Aim: Each line in the entries below that holds the string "More" is to be listed.

** BEGIN **

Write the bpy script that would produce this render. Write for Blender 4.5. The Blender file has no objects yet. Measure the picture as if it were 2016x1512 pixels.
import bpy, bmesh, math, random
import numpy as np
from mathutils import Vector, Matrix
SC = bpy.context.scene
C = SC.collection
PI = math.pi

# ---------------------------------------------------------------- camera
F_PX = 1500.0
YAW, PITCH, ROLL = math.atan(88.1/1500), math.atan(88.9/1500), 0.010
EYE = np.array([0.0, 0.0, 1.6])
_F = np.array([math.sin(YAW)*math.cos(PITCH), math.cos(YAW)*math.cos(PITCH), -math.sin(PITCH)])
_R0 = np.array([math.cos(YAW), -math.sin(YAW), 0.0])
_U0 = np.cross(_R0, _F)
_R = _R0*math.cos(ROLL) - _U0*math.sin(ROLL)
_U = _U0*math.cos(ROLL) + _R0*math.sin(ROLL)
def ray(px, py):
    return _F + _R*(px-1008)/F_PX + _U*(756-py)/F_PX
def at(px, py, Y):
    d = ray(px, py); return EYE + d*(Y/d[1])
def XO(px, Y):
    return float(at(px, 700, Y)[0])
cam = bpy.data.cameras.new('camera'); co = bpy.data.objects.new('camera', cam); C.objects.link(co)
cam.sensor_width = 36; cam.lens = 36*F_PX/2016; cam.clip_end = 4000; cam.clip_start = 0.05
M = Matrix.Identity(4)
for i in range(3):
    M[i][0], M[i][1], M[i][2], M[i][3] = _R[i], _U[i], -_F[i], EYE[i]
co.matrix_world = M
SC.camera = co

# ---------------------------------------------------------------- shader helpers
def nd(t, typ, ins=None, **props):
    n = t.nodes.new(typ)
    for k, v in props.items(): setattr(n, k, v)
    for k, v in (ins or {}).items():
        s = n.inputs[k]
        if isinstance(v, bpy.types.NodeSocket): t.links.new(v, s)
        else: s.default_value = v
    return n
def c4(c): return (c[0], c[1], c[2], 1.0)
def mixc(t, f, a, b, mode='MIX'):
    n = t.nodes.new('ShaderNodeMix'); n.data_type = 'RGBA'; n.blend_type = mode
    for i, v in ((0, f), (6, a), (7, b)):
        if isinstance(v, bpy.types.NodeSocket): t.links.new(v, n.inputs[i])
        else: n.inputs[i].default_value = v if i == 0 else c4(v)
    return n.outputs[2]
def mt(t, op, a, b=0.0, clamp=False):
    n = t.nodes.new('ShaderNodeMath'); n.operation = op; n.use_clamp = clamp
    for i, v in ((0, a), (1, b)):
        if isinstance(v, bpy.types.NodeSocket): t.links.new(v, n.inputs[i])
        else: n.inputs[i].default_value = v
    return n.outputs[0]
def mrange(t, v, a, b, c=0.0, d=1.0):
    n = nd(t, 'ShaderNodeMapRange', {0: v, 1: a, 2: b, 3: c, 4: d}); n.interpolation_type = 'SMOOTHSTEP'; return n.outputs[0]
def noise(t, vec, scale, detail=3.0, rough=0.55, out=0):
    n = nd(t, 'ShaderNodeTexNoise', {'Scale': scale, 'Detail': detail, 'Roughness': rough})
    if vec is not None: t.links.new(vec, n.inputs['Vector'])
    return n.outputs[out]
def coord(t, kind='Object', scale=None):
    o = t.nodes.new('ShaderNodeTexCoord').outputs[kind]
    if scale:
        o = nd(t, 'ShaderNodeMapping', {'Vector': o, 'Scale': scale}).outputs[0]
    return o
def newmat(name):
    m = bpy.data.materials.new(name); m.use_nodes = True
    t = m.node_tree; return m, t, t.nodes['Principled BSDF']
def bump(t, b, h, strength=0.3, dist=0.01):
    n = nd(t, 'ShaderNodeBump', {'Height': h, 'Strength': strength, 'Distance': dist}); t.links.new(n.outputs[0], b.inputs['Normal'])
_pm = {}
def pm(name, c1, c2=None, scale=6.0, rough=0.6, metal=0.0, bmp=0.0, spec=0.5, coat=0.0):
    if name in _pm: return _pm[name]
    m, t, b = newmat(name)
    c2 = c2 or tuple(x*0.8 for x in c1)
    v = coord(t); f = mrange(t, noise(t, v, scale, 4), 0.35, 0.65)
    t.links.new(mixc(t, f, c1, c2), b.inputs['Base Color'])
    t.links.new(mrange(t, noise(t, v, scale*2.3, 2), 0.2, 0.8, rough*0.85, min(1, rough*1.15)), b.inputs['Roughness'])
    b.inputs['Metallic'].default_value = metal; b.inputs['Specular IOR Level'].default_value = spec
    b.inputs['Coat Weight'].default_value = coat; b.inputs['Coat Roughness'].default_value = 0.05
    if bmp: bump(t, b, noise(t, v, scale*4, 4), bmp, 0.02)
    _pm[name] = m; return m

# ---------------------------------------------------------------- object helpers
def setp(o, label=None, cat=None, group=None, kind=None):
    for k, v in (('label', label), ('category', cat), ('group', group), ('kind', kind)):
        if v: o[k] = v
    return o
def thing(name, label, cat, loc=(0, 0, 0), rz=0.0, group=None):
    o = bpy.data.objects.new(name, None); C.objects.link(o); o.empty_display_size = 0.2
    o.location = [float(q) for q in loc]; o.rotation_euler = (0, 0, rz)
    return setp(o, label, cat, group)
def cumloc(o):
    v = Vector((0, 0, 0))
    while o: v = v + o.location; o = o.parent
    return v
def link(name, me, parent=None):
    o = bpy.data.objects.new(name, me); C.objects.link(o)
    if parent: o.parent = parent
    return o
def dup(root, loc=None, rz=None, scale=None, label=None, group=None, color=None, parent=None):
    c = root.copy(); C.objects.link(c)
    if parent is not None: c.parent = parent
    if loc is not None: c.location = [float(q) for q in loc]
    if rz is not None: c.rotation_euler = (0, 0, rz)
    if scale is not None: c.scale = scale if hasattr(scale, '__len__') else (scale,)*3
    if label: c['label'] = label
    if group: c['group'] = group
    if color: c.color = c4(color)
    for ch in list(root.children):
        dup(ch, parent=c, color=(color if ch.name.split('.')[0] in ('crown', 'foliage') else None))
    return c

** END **
** BEGIN **

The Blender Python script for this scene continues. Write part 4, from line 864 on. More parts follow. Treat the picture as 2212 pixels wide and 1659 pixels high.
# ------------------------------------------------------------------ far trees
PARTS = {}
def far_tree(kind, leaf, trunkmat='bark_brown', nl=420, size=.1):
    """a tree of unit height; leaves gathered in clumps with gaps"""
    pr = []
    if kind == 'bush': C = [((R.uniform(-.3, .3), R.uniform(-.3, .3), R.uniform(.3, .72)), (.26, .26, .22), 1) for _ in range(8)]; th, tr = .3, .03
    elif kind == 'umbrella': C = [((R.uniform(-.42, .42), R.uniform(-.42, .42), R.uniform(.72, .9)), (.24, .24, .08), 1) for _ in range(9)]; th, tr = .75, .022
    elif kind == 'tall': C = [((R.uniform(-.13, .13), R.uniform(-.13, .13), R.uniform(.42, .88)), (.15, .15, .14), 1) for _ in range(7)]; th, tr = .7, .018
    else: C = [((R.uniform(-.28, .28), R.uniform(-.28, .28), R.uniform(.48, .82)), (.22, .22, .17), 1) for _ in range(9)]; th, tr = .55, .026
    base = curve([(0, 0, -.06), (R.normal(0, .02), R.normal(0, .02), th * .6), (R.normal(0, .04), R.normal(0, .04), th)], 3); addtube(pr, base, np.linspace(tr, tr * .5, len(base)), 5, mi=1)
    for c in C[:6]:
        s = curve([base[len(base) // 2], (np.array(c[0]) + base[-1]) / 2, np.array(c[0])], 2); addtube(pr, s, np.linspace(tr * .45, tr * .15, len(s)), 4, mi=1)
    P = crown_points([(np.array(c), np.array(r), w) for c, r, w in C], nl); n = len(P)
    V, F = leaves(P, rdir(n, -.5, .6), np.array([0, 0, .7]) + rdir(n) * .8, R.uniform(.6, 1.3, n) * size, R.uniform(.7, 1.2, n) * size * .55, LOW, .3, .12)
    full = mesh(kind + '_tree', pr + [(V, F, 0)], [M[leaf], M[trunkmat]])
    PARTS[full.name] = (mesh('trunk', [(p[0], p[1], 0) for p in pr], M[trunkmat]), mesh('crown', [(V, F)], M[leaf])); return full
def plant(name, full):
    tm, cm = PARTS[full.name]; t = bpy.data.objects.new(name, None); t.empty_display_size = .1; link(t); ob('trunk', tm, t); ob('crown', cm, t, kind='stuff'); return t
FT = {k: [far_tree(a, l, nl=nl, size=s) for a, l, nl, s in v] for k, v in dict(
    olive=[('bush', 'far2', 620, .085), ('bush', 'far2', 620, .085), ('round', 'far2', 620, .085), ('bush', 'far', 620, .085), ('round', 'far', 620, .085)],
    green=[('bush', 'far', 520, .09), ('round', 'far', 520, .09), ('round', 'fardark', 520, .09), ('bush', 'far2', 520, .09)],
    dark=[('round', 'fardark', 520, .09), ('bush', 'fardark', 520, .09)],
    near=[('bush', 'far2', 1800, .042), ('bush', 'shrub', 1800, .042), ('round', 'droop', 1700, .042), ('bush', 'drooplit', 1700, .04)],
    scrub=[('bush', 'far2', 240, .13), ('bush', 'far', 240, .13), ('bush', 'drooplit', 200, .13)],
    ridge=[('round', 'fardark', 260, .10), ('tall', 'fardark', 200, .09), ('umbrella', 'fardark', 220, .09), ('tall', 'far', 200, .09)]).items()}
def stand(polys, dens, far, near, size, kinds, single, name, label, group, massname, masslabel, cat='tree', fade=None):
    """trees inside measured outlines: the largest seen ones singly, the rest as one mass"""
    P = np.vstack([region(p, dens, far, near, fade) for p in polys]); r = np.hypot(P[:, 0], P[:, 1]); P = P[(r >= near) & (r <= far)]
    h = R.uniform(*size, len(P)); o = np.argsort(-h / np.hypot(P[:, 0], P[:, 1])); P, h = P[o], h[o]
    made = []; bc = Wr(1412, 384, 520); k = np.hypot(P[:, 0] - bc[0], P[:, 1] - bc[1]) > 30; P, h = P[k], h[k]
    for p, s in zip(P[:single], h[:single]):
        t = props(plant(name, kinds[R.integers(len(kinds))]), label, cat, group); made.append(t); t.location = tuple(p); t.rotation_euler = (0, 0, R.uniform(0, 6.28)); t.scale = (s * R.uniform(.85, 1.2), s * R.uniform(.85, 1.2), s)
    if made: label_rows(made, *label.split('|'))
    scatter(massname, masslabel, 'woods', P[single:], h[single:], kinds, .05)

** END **
** BEGIN **

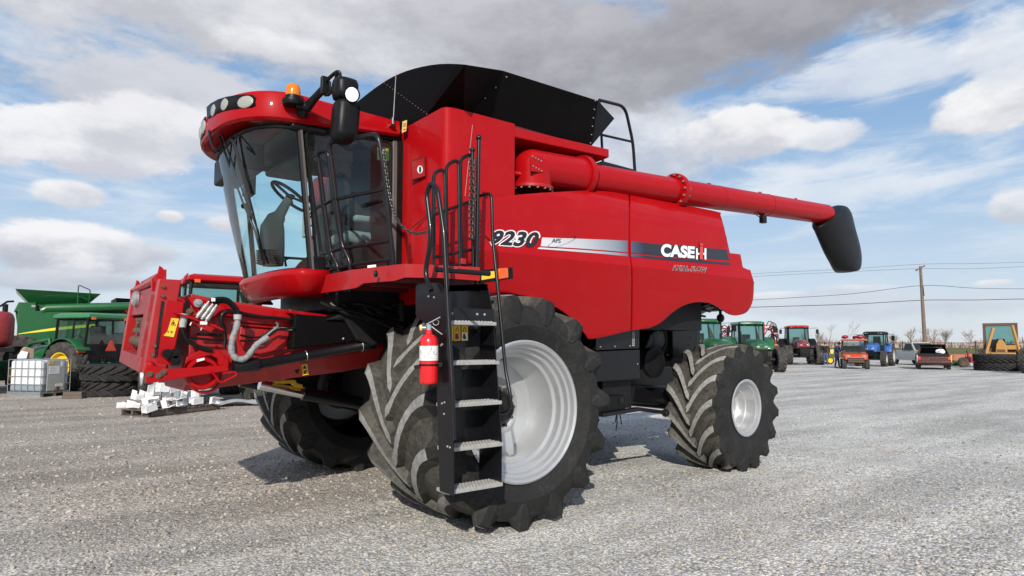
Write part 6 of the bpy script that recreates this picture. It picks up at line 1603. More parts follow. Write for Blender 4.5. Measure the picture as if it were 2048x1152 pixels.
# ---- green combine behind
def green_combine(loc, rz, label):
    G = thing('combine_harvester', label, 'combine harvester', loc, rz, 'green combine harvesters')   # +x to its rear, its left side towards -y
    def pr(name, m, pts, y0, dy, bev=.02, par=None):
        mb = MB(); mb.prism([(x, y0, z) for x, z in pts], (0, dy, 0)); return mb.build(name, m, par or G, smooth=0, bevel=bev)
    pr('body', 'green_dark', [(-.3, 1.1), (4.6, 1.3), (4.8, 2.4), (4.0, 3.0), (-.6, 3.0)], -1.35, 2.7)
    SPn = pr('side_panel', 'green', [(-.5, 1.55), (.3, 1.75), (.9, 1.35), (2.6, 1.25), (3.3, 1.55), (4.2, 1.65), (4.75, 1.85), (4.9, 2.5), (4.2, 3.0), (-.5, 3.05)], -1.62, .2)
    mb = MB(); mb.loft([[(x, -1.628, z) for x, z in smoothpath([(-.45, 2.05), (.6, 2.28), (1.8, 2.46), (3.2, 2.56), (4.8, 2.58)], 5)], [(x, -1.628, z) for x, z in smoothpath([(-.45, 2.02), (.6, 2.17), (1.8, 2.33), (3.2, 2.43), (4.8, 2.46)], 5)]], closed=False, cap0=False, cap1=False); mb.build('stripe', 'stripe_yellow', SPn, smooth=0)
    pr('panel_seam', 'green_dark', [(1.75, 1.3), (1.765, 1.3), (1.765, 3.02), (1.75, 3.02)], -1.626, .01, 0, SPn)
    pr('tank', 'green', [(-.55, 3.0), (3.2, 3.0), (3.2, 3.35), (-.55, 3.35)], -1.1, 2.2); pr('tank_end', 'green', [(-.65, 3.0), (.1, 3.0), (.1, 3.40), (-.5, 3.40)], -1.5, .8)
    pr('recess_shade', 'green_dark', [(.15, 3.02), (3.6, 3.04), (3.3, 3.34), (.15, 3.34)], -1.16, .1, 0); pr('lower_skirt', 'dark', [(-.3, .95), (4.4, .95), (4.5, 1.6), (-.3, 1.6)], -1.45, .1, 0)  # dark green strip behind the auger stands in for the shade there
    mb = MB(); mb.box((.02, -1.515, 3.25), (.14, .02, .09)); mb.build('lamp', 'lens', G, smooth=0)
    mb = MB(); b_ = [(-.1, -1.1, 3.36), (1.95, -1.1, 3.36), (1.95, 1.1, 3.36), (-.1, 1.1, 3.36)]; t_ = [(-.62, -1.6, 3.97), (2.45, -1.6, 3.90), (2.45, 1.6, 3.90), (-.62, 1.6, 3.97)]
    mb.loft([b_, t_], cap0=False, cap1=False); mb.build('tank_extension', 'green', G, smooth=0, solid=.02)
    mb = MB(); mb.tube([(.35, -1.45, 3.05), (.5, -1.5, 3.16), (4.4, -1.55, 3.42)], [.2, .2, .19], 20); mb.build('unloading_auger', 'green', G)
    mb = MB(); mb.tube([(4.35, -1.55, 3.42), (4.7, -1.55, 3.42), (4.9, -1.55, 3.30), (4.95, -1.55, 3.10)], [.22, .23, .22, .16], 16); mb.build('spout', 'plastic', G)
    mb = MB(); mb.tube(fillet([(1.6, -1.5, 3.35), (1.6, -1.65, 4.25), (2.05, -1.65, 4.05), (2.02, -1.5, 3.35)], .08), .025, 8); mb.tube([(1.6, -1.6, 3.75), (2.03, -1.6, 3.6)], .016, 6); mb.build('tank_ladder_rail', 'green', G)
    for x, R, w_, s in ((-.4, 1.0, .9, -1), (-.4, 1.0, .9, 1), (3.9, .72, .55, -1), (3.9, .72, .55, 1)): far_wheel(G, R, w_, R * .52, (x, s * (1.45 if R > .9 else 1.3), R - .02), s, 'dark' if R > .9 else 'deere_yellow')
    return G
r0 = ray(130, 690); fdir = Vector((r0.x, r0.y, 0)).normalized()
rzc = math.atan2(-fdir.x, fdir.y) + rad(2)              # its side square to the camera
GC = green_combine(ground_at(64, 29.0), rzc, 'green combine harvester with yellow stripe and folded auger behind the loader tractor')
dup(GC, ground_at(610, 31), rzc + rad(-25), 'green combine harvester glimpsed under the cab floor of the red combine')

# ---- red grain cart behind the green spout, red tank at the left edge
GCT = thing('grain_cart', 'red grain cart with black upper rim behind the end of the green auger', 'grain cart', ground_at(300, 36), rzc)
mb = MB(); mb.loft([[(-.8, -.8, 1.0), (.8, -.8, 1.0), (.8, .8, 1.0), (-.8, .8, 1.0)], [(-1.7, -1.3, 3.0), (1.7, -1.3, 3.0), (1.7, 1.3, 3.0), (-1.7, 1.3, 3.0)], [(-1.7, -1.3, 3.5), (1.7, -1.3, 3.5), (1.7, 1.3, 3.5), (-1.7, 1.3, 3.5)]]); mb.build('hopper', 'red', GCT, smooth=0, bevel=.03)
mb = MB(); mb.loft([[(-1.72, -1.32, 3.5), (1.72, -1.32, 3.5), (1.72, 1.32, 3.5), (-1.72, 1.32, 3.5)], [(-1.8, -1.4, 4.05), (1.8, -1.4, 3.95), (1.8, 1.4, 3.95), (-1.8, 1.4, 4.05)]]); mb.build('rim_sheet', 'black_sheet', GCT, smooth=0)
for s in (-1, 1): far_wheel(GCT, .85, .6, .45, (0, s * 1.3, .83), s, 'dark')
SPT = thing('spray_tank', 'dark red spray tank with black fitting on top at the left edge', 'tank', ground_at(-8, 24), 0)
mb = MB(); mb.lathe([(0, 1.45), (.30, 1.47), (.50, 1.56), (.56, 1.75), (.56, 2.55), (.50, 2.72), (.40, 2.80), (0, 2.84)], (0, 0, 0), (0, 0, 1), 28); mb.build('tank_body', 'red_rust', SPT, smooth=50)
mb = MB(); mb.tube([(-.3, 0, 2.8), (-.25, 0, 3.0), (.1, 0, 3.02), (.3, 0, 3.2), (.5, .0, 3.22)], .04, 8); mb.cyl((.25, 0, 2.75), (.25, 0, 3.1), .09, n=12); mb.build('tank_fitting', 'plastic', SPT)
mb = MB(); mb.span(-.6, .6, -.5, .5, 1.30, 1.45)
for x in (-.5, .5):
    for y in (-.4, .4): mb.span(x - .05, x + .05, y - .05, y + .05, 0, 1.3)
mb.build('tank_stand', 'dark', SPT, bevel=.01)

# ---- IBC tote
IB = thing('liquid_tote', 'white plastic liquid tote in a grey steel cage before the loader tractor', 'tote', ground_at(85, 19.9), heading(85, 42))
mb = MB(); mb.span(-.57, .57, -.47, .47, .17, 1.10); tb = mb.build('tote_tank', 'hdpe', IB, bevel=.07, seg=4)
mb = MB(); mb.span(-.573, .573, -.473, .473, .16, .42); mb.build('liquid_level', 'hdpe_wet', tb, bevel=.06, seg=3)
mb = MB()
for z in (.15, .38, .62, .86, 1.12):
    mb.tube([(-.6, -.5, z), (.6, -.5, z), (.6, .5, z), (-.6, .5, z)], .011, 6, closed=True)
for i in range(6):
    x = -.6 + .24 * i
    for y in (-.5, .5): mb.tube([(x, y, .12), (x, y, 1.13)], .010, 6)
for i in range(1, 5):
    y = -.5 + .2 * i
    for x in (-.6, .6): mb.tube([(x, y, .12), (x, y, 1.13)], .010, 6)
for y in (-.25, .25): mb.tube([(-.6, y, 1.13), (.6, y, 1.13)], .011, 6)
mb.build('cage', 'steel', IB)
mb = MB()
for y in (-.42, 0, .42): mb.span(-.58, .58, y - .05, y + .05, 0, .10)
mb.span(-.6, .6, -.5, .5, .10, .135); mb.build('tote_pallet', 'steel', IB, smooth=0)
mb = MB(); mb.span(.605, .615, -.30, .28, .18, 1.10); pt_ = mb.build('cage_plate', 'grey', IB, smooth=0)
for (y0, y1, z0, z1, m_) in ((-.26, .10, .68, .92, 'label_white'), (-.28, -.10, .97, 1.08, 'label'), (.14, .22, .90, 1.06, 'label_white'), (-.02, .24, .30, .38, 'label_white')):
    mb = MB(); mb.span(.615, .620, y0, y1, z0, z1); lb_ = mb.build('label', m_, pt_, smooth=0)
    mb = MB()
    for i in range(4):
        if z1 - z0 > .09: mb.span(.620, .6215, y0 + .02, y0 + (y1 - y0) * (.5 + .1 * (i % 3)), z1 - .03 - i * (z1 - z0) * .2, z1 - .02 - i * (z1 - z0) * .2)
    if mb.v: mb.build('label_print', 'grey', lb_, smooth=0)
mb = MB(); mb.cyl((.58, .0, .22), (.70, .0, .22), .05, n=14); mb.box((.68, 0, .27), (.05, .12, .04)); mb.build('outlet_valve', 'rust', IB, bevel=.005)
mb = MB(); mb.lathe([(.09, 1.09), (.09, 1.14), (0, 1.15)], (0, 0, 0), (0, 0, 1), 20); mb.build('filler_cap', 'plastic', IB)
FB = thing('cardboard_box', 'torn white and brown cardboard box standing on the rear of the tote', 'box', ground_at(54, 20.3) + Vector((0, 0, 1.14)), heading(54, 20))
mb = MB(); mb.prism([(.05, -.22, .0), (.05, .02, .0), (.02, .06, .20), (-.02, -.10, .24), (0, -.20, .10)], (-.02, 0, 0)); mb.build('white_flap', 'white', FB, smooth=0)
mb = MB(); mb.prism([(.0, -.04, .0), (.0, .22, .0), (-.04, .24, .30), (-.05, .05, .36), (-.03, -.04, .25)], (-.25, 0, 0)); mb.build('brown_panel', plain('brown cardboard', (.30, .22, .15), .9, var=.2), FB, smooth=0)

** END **

Problem solution:
The Blender Python script for this scene continues. Write part 4, from line 864 on. More parts follow. Treat the picture as 2212 pixels wide and 1659 pixels high.
Write part 6 of the bpy script that recreates this picture. It picks up at line 1603. More parts follow. Write for Blender 4.5. Measure the picture as if it were 2048x1152 pixels.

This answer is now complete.